Diffusion Transformers (DiT) have emerged as a powerful architecture for image and video generation, offering superior quality and scalability. However, their practical application suffers from inherent dynamic feature instability, leading to error amplification during cached inference. Through systematic analysis, we identify the absence of long-range feature preservation mechanisms as the root cause of unstable feature propagation and perturbation sensitivity. To this end, we propose Skip-DiT, a novel DiT variant enhanced with Long-Skip-Connections (LSCs) - the key efficiency component in U-Nets. Theoretical spectral norm and visualization analysis demonstrate how LSCs stabilize feature dynamics. Skip-DiT architecture and its stabilized dynamic feature enable an efficient statical caching mechanism that reuses deep features across timesteps while updating shallow components. Extensive experiments across image and video generation tasks demonstrate that Skip-DiT achieves: (1) 4.4 times training acceleration and faster convergence, (2) 1.5-2 times inference acceleration without quality loss and high fidelity to original output, outperforming existing DiT caching methods across various quantitative metrics. Our findings establish long-skip connections as critical architectural components for training stable and efficient diffusion transformers.

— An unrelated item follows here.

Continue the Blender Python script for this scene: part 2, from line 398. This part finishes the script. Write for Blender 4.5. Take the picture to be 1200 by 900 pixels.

翻译：扩散Transformer（DiT）已成为图像和视频生成的强大架构，展现出卓越的生成质量与可扩展性。然而，其实际应用受限于固有的动态特征不稳定性，导致在缓存推理过程中出现误差放大问题。通过系统分析，我们发现缺乏长程特征保持机制是造成特征传播不稳定和扰动敏感性的根本原因。为此，我们提出Skip-DiT——一种通过长跳跃连接（LSCs）增强的新型DiT变体，该组件正是U-Net架构中的关键效率要素。理论谱范数分析与可视化研究共同揭示了LSCs如何稳定特征动态特性。Skip-DiT的架构及其稳定的动态特征支持高效的静态缓存机制，该机制能够在时间步间复用深层特征，同时更新浅层组件。在图像与视频生成任务上的大量实验表明，Skip-DiT实现了：（1）4.4倍的训练加速与更快的收敛速度；（2）在保持原始输出高保真度且无质量损失的前提下，获得1.5-2倍的推理加速，在多项定量指标上均优于现有DiT缓存方法。我们的研究确立了长跳跃连接作为构建稳定高效扩散Transformer的关键架构组件。